Saya sadar, tapi Umi lebih sadar lagi. Yang ia lakukan pertama kali adalah "mengabsen", menanyakan keadaan Umar, Ayyas, dan Sholah. Lalu ia berujar, "Bagaimana caranya keluar dari mobil?" Sementara di luar, penduduk berusaha menolong kami. Tapi pintu mobil sulit dibuka.
Sulit sekali saya menjawab pertanyaan Umi. Mau bernapas saja, susah. Mungkin karena tidak mendapatkan oksigen, kepala saya pusing. Saya merasa seperti akan "lewat'! Pada saat itu, saya kaget sekali saat Umi berujar dengan suara pelan, "Abi, ini Umi sudah dalam keadaan sekaratul maut." Deg... Jantung saya seperti berhenti berdenyut. Saya mengerti sekali maksud Umi. Ia sudah mendekati ajal.
Semula, saya menduga Umi putus asa. Saya katakan, "Umi, istighfar." Ia melakukannya. Sungguh saya jadi cemas. Jangan-jangan memang betul apa yang dikatakannya. Makanya, saya membimbingnya dengan minta dia "nyebut." Dia tahu, yang saya maksud adalah mengucapkan dua kalimat syahadat. Umi menuruti perkataan saya. Setelah itu ia terdiam. Hati kecil saya menjerit. Saya tahu, itulah dialog saya yang terakhir kalinya dengan Umi.
Ke Kampung Halaman
Selanjutnya, mobil ambulans datang dan kami dibawa ke Rumah Sakit Mitra Plumbon. Di Ruang Gawat Darurat, kami dibaringkan bersama, hanya dibatasi kain. Dari semua anggota keluarga, hanya sopir dan Sholah yang kondisinya sehat. Saat itu Sholah melihat keadaan kami satu per satu dan sampai di ranjang Umi yang berada di sebelah saya, ia langsung menjerit, disusul ledakan tangisnya.

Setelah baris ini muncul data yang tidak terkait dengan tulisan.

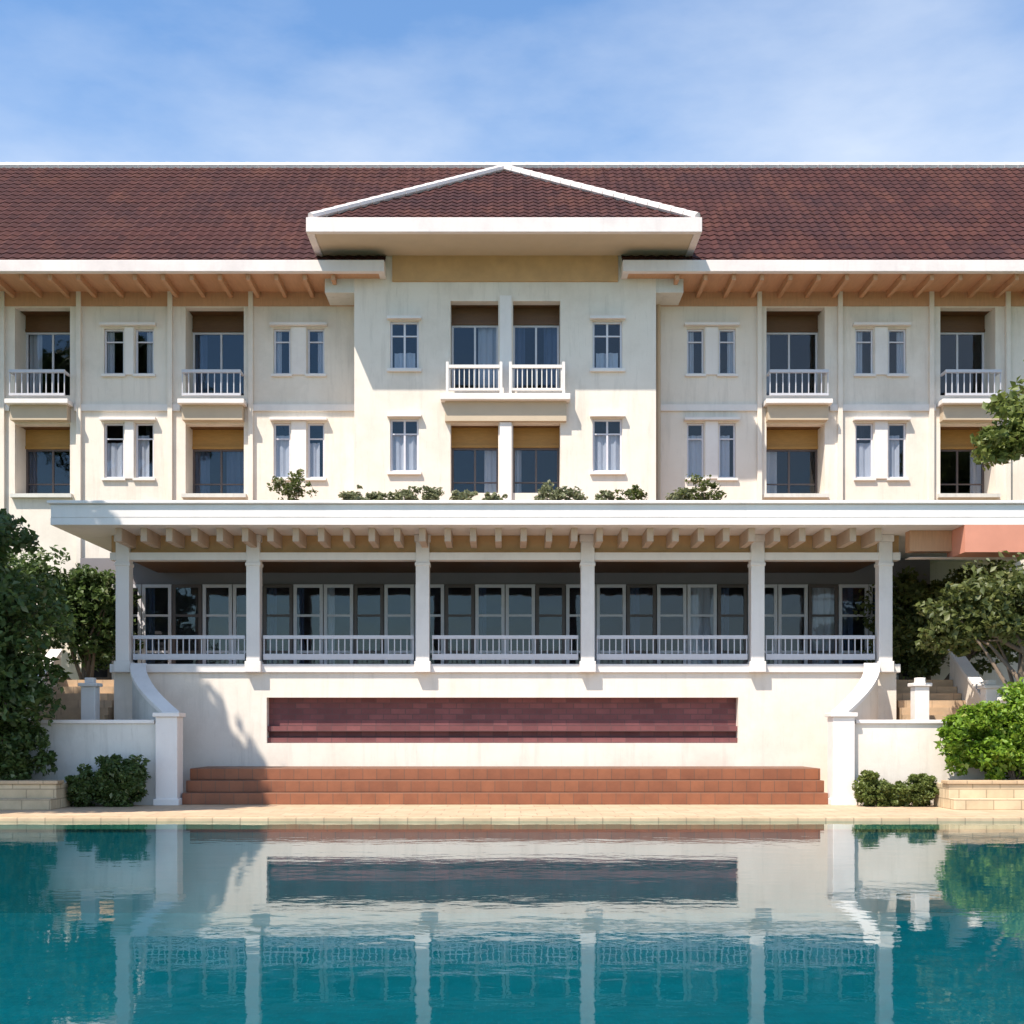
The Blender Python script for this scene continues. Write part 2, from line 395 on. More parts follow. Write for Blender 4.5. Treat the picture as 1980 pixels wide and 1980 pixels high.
def loggia(x0, x1, z0, z1, y, upper, idx, dep=.75):
    m = MB(); e = .06; yb = y+dep
    m.box(x0-e, x0+.0-.002, y+.3, yb+.1, z0-.02, z1+.02); m.box(x1+.002, x1+e, y+.3, yb+.1, z0-.02, z1+.02)
    m.box(x0-e, x1+e, y+.3, yb+.1, z0-.1, z0-.022)
    m.build('loggia_side', 'wall', H)
    MB().box(x0-e, x1+e, y+.302, yb+.1, z1+.022, z1+.08).build('loggia_ceiling', 'wood', H)
    tr = .42 if upper else .50
    MB().box(x0, x1, yb-.03, yb+.05, z1-tr, z1+.02).box(x0+.0, x1-.0, yb-.06, yb-.032, z1-tr, z1-tr+.07).build('transom_panel', 'wood' if upper else 'litwood', H)  # lower transoms carry the bounced light in their timber colour
    w = x1-x0; g = random.Random(idx*7+upper)
    side = g.choice([0, 1, 2]); cu = []
    if side != 1: cu.append((x0+.04, x0+w*g.uniform(.18,.34), z0+.03, z1-tr))
    if side != 0: cu.append((x1-w*g.uniform(.18,.45), x1-.04, z0+.03, z1-tr))
    framed(H, x0+.003, x1-.003, z0-.018, z1-tr-.002, yb, 2, [z0+(z1-tr-z0)*.30] if not upper else [], 'dframe' if not upper else 'frame', .05, cu, 'bluec' if g.random() < .7 else 'curtain')

def railing(name, x0, x1, y, z0, z1, mid=None, mat='rail', step=.13, parent=None, ends=True):
    m = MB()
    m.box(x0, x1, y-.04, y+.04, z1-.08, z1)
    m.box(x0, x1, y-.03, y+.03, z0, z0+.06)
    if mid: m.box(x0, x1, y-.035, y+.035, mid-.05, mid+.05)
    n = max(2, int((x1-x0)/step))
    for i in range(n+1):
        xx = x0+.015+(x1-x0-.03)*i/n
        m.box(xx-.012, xx+.012, y-.012, y+.012, z0+.06, z1-.08)
    return m.build(name, mat, parent)

i = 0
for (a, b) in loggias:
    loggia(a, b, *LU, YF, 1, i); loggia(a, b, *LL, YF, 0, i+20); i += 1
    # projecting balcony
    zt = Z(752, YF-.45); o = .45
    bl = MB().box(a-.10, b+.10, YF-o, YF-.002, zt-.12, zt).build('balcony', 'white', H, bevel=.012)
    MB().box(a-.02, b+.02, YF-.28, YF-.002, Z(797,YF), zt-.122).build('door_hood', 'beige', H)
    rl = railing('railing', a+.0, b-.0, YF-o+.08, zt+.10, Z(696,YF-o), None, 'rail', .16, bl)
    for q in (a, b-.05): MB().box(q, q+.05, YF-o+.121, YF-.01, Z(696,YF-o)-.07, Z(696,YF-o)-.01).build('side_rail', 'rail', bl)
    # sill below the lower opening
    MB().box(a-.08, b+.08, YF-.14, YF-.003, LL[0]-.11, LL[0]-.01).build('door_sill', 'stone', H)
for k, (a, b) in enumerate(narrow):
    w = b-a
    framed(H, a+.002, b-.002, NU[0]+.002, NU[1]-.002, YF+.07, 1, [NU[0]+(NU[1]-NU[0])*.72], 'frame', .045, [(a+.05+(w*.45 if k % 2 else 0), b-.05-(0 if k % 2 else w*.45), NU[0]+.05, NU[1]-.05)], 'curtain', .085)
    framed(H, a+.002, b-.002, NL[0]+.002, NL[1]-.002, YF+.07, 1, [NL[0]+(NL[1]-NL[0])*.72], 'frame', .045, [(a+.03, b-.03-(w*.25 if k % 2 else 0), NL[0]+.05, NL[1]-(.30 if k % 3 else .5))], 'curtain', .085)
    for z in (NU[0], NL[0]): MB().box(a-.05, b+.05, YF-.07, YF-.002, z-.07, z-.005).build('window_sill', 'white', H)
# shutters-like white panel between each pair
for j in range(0, len(narrow), 2):
    p = sorted((*narrow[j], *narrow[j+1])); 
    MB().box(p[1]+.03, p[2]-.03, YF-.045, YF-.003, NU[0]-.02, NU[1]+.04).build('window_panel', 'white', H)
    MB().box(p[1]+.03, p[2]-.03, YF-.045, YF-.003, NL[0]-.02, NL[1]+.04).build('window_panel', 'white', H)
    MB().box(p[0]-.08, p[3]+.08, YF-.16, YF-.003, NU[1]+.05, NU[1]+.12).build('window_hood', 'white', H)
    MB().box(p[0]-.08, p[3]+.08, YF-.16, YF-.003, NL[1]+.05, NL[1]+.12).build('window_hood', 'white', H)
# frieze, pilasters, string course
pil = [150, 322, 474, 1432, 1584, 1756, 1900, 6]
for (x0, x1) in ((-XW,-CX-.003), (CX+.003,XW)):
    MB().box(x0, x1, YF-.05, YF-.002, Z(578,YF), FR+.2).build('frieze', 'soffit', H)
    segs = []; cuts = sorted([(a-.13, b+.13) for a, b in loggias if x0 < a < x1]); cur = x0
    for a, b in cuts: segs.append((cur, a)); cur = b
    segs.append((cur, x1)); m = MB()
    for a, b in segs: m.box(a, b, YF-.06, YF-.002, Z(776,YF), Z(764,YF))
    m.build('string_course', 'white', H)
for p in pil:
    x = X(p, YF); MB().box(x-.06, x+.06, YF-.10, YF-.003, 6.0, FR+.1).build('pilaster', 'wall', H)
# centre bay openings
for k, (a, b) in enumerate(cd):
    for up, (z0, z1) in ((1, CU), (0, CL)):
        loggia(a, b, z0, z1, YC, up, 40+k*2+up, .62)
    rt = Z(686, YC-.4); zt = Z(742, YC-.4)
zt = Z(740, YC-.42)
cb = MB().box(X(832,YC), X(1075,YC), YC-.34, YC-.002, zt-.16, zt).build('balcony', 'white', H, bevel=.012)
for (a, b) in cd: railing('railing', a-.03, b+.03, YC-.27, zt+.08, Z(686,YC-.4), None, 'white', .12, cb)
for x in (cd[0][0]-.07, cd[0][1]+.07, cd[1][0]-.07, cd[1][1]+.07):
    MB().box(x-.035, x+.035, YC-.31, YC-.23, zt+.001, Z(680,YC-.4)).build('balcony_post', 'white', cb)
MB().box(X(840,YC), X(1068,YC), YC-.16, YC-.002, Z(797,YC), zt-.162).build('door_hood', 'beige', H)
MB().box(cd[0][1]+.04, cd[1][0]-.04, YC-.10, YC-.002, CL[0]-.2, Z(798,YC)-.003).build('pilaster', 'white', H)
MB().box(cd[0][1]+.04, cd[1][0]-.04, YC-.10, YC-.002, zt+.003, Z(560,YC)).build('pilaster', 'white', H)
for (a, b) in cw:
    framed(H, a+.002, b-.002, WU[0]+.002, WU[1]-.002, YC+.07, 2, [WU[0]+(WU[1]-WU[0])*.7], 'frame', .05, [(a+.1, b-.1, WU[0]+.05, WU[0]+.45)], 'curtain', .085)
    framed(H, a+.002, b-.002, WL[0]+.002, WL[1]-.002, YC+.07, 2, [WL[0]+(WL[1]-WL[0])*.72], 'frame', .05, [(a+.03, b-.03, WL[0]+.05, WL[0]+(WL[1]-WL[0])*.74)], 'curtain', .085)
    for z in (WU, WL):
        MB().box(a-.07, b+.07, YC-.08, YC-.002, z[0]-.08, z[0]-.006).build('window_sill', 'white', H)
        MB().box(a-.07, b+.07, YC-.14, YC-.002, z[1]+.03, z[1]+.10).build('window_hood', 'white', H)

# ------------------------------------------------------------------ roofs of real pantiles
def tiled(name, eL, eR, tL, tR, parent, tw=.26, rl=.34):
    """pantiled slope: eave from eL to eR, top edge tL to tR (may coincide = triangle)"""
    eL, eR, tL, tR = map(Vector, (eL, eR, tL, tR))
    u = (eR-eL).normalized(); n_ = (eR-eL).cross(((tL+tR)/2-(eL+eR)/2)).normalized()
    if n_.z < 0: n_ = -n_
    v = n_.cross(u); 
    if v.z < 0: v = -v
    Lh = (tL-eL).dot(v); rows = max(1, int(round(Lh/rl))); rl = Lh/rows
    mb = MB(); mb.a = []; g = random.Random(5); sub = 4
    aL = (tL-eL).dot(u)/Lh; aR = (tR-eR).dot(u)/Lh; W = (eR-eL).length
    for r in range(rows):
        y0 = r*rl; y1 = y0+rl
        lo = aL*y0; hi = W+aR*y0; lo1 = aL*y1; hi1 = W+aR*y1
        k0 = int(math.floor(lo/tw)); k1 = int(math.ceil(hi/tw)); prev = None; sh = g.uniform(-.012,.012); pv = 0
        for k in range(k0, k1):
            val = min(1, max(0, g.gauss(.5, .22)))
            for s_ in range(sub):
                q = []
                for ss in (s_, s_+1):
                    uu = (k+ss/sub)*tw; ph = ss/sub*2*math.pi
                    hgt = .020*math.cos(ph)
                    a = min(max(uu, lo), hi); b = min(max(uu, lo1), hi1)
                    q.append((eL+u*a+v*y0+n_*(hgt+.028+sh*.3), eL+u*b+v*y1+n_*(hgt+.008), eL+u*a+v*y0+n_*(hgt-.01)))
                if (q[1][0]-q[0][0]).length < 1e-5 and (q[1][1]-q[0][1]).length < 1e-5: continue
                mb.quad(q[0][0], q[1][0], q[1][1], q[0][1]); mb.a.append(val)
                mb.quad(q[0][2], q[1][2], q[1][0], q[0][0]); mb.a.append(val*.6)
    return mb.build(name, 'tile', parent)
def cap(name, p, q, r, parent, mat='trim', k=8):
    m = MB(); p = Vector(p); q = Vector(q); n = max(1, int((q-p).length/.4)); d = (q-p)/n
    for i in range(n):
        m.tube([p+d*i, p+d*(i+1.06)], [r*1.08, r*.94], k)
    return m.build(name, mat, parent, False)
EY = 2.9; RY = 9.0; ez = Z(497, EY); RZ = Z(316, RY)
XE = XW+.9
FX = (X(726,EY), X(1174,EY))
main = tiled('roof', (-XE,EY,ez), (FX[0],EY,ez), (-XE,RY,RZ), (FX[0],RY,RZ), H)
tiled('roof', (FX[1],EY,ez), (XE,EY,ez), (FX[1],RY,RZ), (XE,RY,RZ), H)
my = YC+.45; mz = ez+(my-EY)/(RY-EY)*(RZ-ez)
tiled('roof', (FX[0],my,mz), (FX[1],my,mz), (FX[0],RY,RZ), (FX[1],RY,RZ), H)
back = MB().quad((-XE,RY,RZ),(XE,RY,RZ),(XE,15.1,ez),(-XE,15.1,ez)); back.a = [.5]; back.build('rear_roof', 'tile', H)
m = MB().quad((-XW,EY+.5,ez),(-XW,RY,RZ-.35),(-XW,14,ez)).quad((XW,EY+.5,ez),(XW,14,ez),(XW,RY,RZ-.35)); m.build('gable_end', 'wall', H)
cap('ridge_cap', (-XE,RY,RZ+.03), (XE,RY,RZ+.03), .12, main)
# wing eaves: fascia + soffit, cut back either side of the bay
FX = (X(726,EY), X(1174,EY))
for (x0, x1) in ((-XE,FX[0]), (FX[1],XE)):
    f = MB().box(x0, x1, EY-.16, EY+.02, ez-.26, ez+.03)
    xe = x1 if x0 < 0 else x0; s = 1 if x0 < 0 else -1
    f.box(xe-s*.16, xe, EY+.022, YC-.003, ez-.26, ez+.03)
    fo = f.build('fascia', 'trim', H, bevel=.01)
    cut = -CX if x0 < 0 else CX
    sf = MB(); a, b = (x0, cut) if x0 < 0 else (cut, x1)
    sf.box(a, b, EY+.021, YF-.002, ez-.24, ez-.20); 
    a, b = (cut, x1-.161) if x0 < 0 else (x0+.161, cut)
    sf.box(a, b, EY+.021, YC-.002, ez-.24, ez-.20); sf.build('soffit', 'soffit', H)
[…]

Ia menyaksikan Umi dalam keadaan sudah tertutup kain mulai dari ujung kaki sampai kepala. Ia langsung menghampiri saya sambil menangis, "Abi, gara-gara saya Umi meninggal!"
Saya berusaha menenangkan Sholah. "Berhentilah menangis. Umi tak bisa kembali lagi. Segera hubungi saudara dan kerabat." Itu sebabnya, pagi-pagi sekali, di stasiun TV kabar meninggalnya Umi sudah tersiar. Teman-teman dari Cirebon segera berdatangan dan menanyakan, di mana Umi akan dimakamkan.
Saya ingat betul pesan Umi. Suatu ketika, ia bertutur, "Kalau tidak lagi menjabat sebagai anggota DPR, saya mau pulang ke kampung halaman di Desa Belendung, Kecamatan Benda, Tangerang." Di sana, Umi mendirikan sekolah, tempat anak-anak desa menimba ilmu. Saya pun memutuskan, Umi dimakamkan di sana. Bukan di pemakaman umum, tapi di tanah milik keluarga.
Menjelang jenazah dibawa, saya berusaha memeluk jasad Umi. Saya lihat, dia seperti tersenyum. Saya minta maaf. Saya bisikkan di telinganya, "Terima kasih atas kebaikan Umi terhadap Abi. Selamat jalan, semoga kelak bisa bertemu lagi di surga."
Tak lama kemudian, pimpinan PKS menghubungi saya, minta agar jenazah disemayamkan dulu di rumah duka. Maksudnya dibawa ke rumah dinas di Kompleks DPR di Kalibata agar para sahabat bisa memberi penghormatan terakhir.